Research Contributors

About Our Team

Cornell’s deep geothermal heat research team is composed of faculty, staff and graduate students across various disciplines, whose combined backgrounds and expertise support several collaborative projects. Follow the researcher’s personal websites to learn more about them. 

Jefferson W. Tester

Professor, Chemical and Biomolecular Engineering
University Chief Scientist for Earth Source Heat 
Tester is the Croll Professor of Sustainable Energy Systems and Chief Scientist for Earth Source Heat. His research focuses on improving the technical and economic performance of ESH reservoir and drilling systems.

Teresa E. Jordan

Professor, Earth and Atmospheric Sciences
Jordan’s Earth Source Heat research centers on documentation of geological materials and conditions below and around the Cornell campus. She led a Play Fairway Analysis of the spatial variability of conditions favorable to direct use geothermal plays in the Appalachian Basin portions of New York, Pennsylvania and West Virginia.

Steve Beyers

University Facilities Staff
Beyers leads a small group of civil and environmental engineering professionals looking to bring sustainability to practical use at Cornell. He provides technical and project management support for the Earth Source Heating project. He has previously served as project manager for the original Climate Action Plan and has provided technical support for Cornell’s NYC Tech campus geothermal and solar projects, and the Combined Heat and Power project. 

J. Olaf Gustafson

University Facilities Staff
Gustafson is a geologist in the Civil & Environmental group within Facilities Engineering who is committed to supporting geothermal energy projects. He has been deeply involved with planning and execution of the NYC Tech campus geothermal heating and cooling system and the proposed Earth Source Heat deep geothermal project. He strives to promote greater collaboration between the academic research and facilities operations portions of the University.

Patrick Fulton

Assistant Professor, Earth & Atmospheric Sciences

Croll Sesquicentennial Fellow

Fulton’s work combines hydrogeology, thermal geophysics, and geomechanics to study hydrologic and thermal processes within faults and fracture zones. His research involves observation, quantitative analysis, and numerical modeling, and he has considerable experience with scientific drilling projects and borehole observatories both on land and offshore.

Nicolás Rangel Jurado

M.S. Graduate Program
First year graduate student Rangel Jurado brings geological and business training to graduate research in support of Earth Source Heat. His initial Cornell research focuses on better characterization of the potential reservoir rocks.

Adam Hawkins

Postdoctoral Fellow, Smith School of Chemical and Biomolecular Engineering
Hawkins’ research addresses problems related to predicting heat and reactive mass transport in porous media.

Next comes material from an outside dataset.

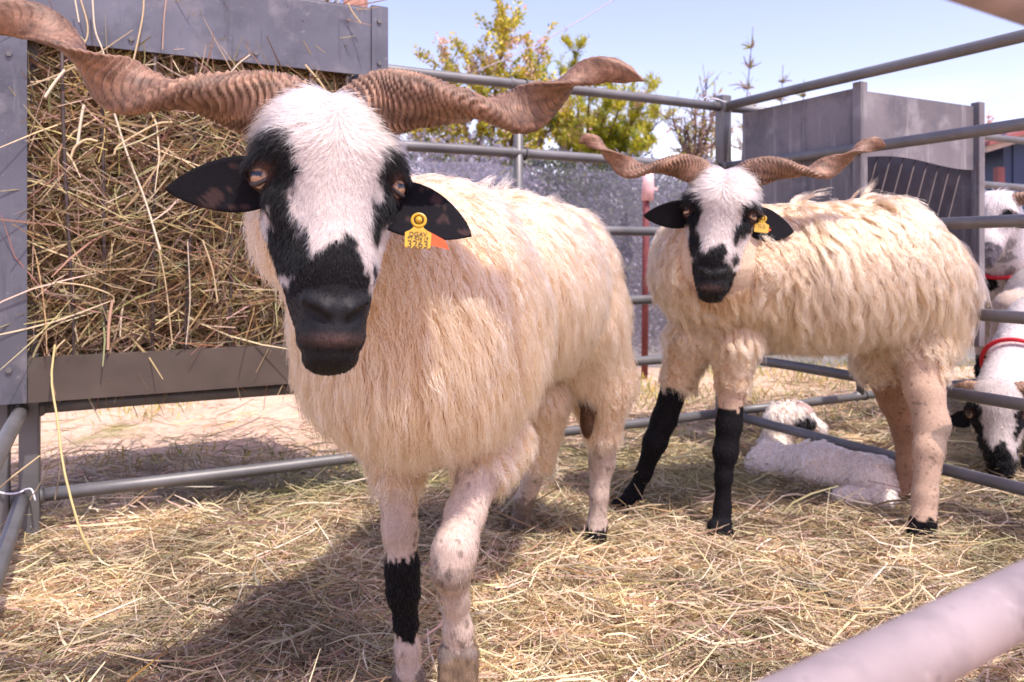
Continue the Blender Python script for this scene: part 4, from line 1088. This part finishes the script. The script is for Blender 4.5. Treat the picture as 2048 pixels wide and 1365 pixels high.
# ------------------------------------------------------------------ two sheep in the neighbouring pen
def sheep_grazing():
    R0 = thing('sheep', 'white horned sheep with black muzzle and red collar, head down eating beyond the right fence', 'sheep', (1.75, 2.75, 0), 'sheep in the neighbouring pen')
    hd = Head(P(1996, 838, 2.40), (-.50, -.866), math.radians(14), math.radians(-3), .92)
    hb = hd.w(0, .03, -.13)
    pr = [Cone(hb, P(2085, 660, 2.78), .080, .125, .05, 0), Ell(P(2150, 610, 2.95), (.22, .26, .20), np.eye(3), .06, 0), Ell(P(2300, 590, 3.15), (.26, .26, .20), np.eye(3), .06, 0)]
    def leg(rows):
        return chain([(*P(a, b_, d), r) for a, b_, d, r in rows], .02, 2)
    legs = leg([(2030, 620, 2.95, .075), (2004, 690, 2.95, .040), (1997, 745, 2.95, .030), (1995, 800, 2.95, .022), (1995, 870, 2.95, .022), (1993, 888, 2.94, .030)])
    legs += leg([(2130, 690, 2.75, .07), (2090, 800, 2.62, .036), (2075, 860, 2.55, .028), (2060, 930, 2.52, .022), (2048, 955, 2.50, .030)])
    legs += leg([(2340, 690, 3.2, .08), (2335, 800, 3.2, .03), (2335, 870, 3.15, .026)]) + leg([(2420, 690, 3.4, .08), (2415, 800, 3.4, .03), (2415, 840, 3.4, .026)])
    prims = pr + hd.prims() + legs; prims = [q for q in prims if not q.cut] + [q for q in prims if q.cut]
    V, F, reg, N = sdf_mesh(prims, .008); q = hd.loc(V)
    col = np.tile(np.array((.62, .56, .53)), (len(V), 1)) * (.85 + .3 * fbm(V, 9, 4)[:, None])
    hc, _ = hd.coat(V, WHITE * .98, BLACK, BLACK * 2); col = np.where(((reg == 1) & (q[:, 2] > -.13))[:, None], hc, col)
    lg = reg == 2; lc = np.tile(LEGC, (len(V), 1)); lc[(V[:, 1] < 2.7) & (V[:, 2] < .42)] = BLACK; lc[(V[:, 1] > 2.7) & (V[:, 2] < .34) & (V[:, 2] > .27)] = BLACK
    col = np.where(lg[:, None], lc, col)
    gp = (reg == 0) & (fbm(V, 10, 40) > .62); col[gp] = col[gp] * .55
    EV, EF = [V], []
    ear(EV, EF, hd.w(-.070, .005, -.08), hd.w(-.155, -.01, -.13), hd.N, .026, .9, 16, 9); ear(EV, EF, hd.w(.072, .005, -.08), hd.w(.16, -.02, -.12), hd.N, .026, .9, 16, 9)
    VV = np.concatenate(EV); C = np.vstack([col, np.tile(BLACK * 1.4, (len(VV) - len(V), 1))])
    mesh_obj('body', VV, np.vstack([F, np.array(EF)]), M['coat'], R0, col=C)
    vn = fit_normals(V, F)
    col = col * .8
    short_hair(V, F, vn, np.where((q[:, 1] > -.15) | (reg != 1), 1.0, .3) * np.where(V[:, 0] < 2.3, 1, .0), 24000, .012, lambda p: np.tile(np.array((.2, .2, -1.0)), (len(p), 1)), hcol(col), R0, 8, r0=.0011, lift=.25)
    for s in (-1, 1): eyeball(hd.w(s * .0785, .017, -.049), hd.R * s * .74 + hd.N * .66, .0145, R0, (.10, .06, .04))
    wid = [(0, .062), (.3, .058), (.6, .045), (1, .012)]; thk = [(0, .048), (.3, .04), (1, .01)]; turn = [(0, 0), (1, .45)]
    horn([hd.w(-.045, .085, -.06), hd.w(-.075, .105, -.075), hd.w(-.115, .105, -.10), hd.w(-.14, .075, -.13)], wid, thk, turn, R0, hand=-1, ridges=18, ns=90, seed=2)
    horn([hd.w(.045, .085, -.06), hd.w(.075, .10, -.07), hd.w(.12, .10, -.09), hd.w(.19, .08, -.11), hd.w(.27, .10, -.12)], wid, thk, turn, R0, hand=1, ridges=22, ns=90, seed=4)
    # collar round the neck
    c = (hb + P(2085, 660, 2.78)) / 2; ax = nrm(P(2085, 660, 2.78) - hb); e1 = nrm(np.cross(ax, UP)); e2 = np.cross(ax, e1)
    a = np.linspace(0, 2 * math.pi, 49); m = MB()
    m.tube(c + (np.cos(a)[:, None] * e1 + np.sin(a)[:, None] * e2) * .118, .0075, 8, cap=False); m.build('collar', M['collar'], R0)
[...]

He uses a combination of field tests, laboratory experiments, and computational models to understand how Earth’s subsurface can be utilized as a sustainable energy resource.


Larry D. Brown

Brown is the Sidney Kaufman Professor in Geophysics. His research focuses on the application of multichannel seismic reflection methods for the exploration of the continental lithosphere.


Koenraad Beckers

Energy Contractor

Chemical and Biomoloecular Engineering, Ph.D. ’16

Beckers focuses on renewable energy, including geothermal, solar and wind, energy efficiency and energy storage. A tool he developed for techno-economic analysis of electricity and heat production from geothermal reservoirs,  GEOPHIRES (GEOthermal energy for the Production of Heat and electricity (“IR”) Economically Simulated), was adopted by DOE for broad use. He is involved in CUBO to perform analyses of region-wide socio-economic models of deep direct use heating projects.

Lauren McLeod

Graduate Student
McLeod is a Ph.D. candidate in Physics, whose research focus is seismology. She has analyzed the seismic activity recorded during a one year deployment of seismometers, during 2015, in the region around Ithaca.


Matthew Pritchard

Professor, Earth and Atmospheric Sciences
Pritchard is a geophysicist who measures changes in the shape of the Earth using the satellite-based InSAR technique (among others) and develops models of the myriad natural and human processes that cause these changes including: earthquakes, volcanoes, groundwater, energy production, landslides, and glaciers.

Zach Katz photo

Zachary Katz

Undergraduate student

Katz uses data from Cornell’s CorNET21 seismic network to understand the background seismicity of Ithaca. His research focuses on determining the network’s capabilities and explaining what types of seismic activity are present. He hopes to use CorNET21 to monitor ESH geothermal drilling and operations.

Maia Zhang


Zhang worked with Zachary Katz, Professor Matthew Pritchard, Jane Suehy and Weston Geophysical to create a comprehensive report on the 2020 – 2021 CorNET21 data. Among other things, she examined event distribution, velocity models, and possible anthropogenic events with the goal of informing the public on accomplished work and future steps.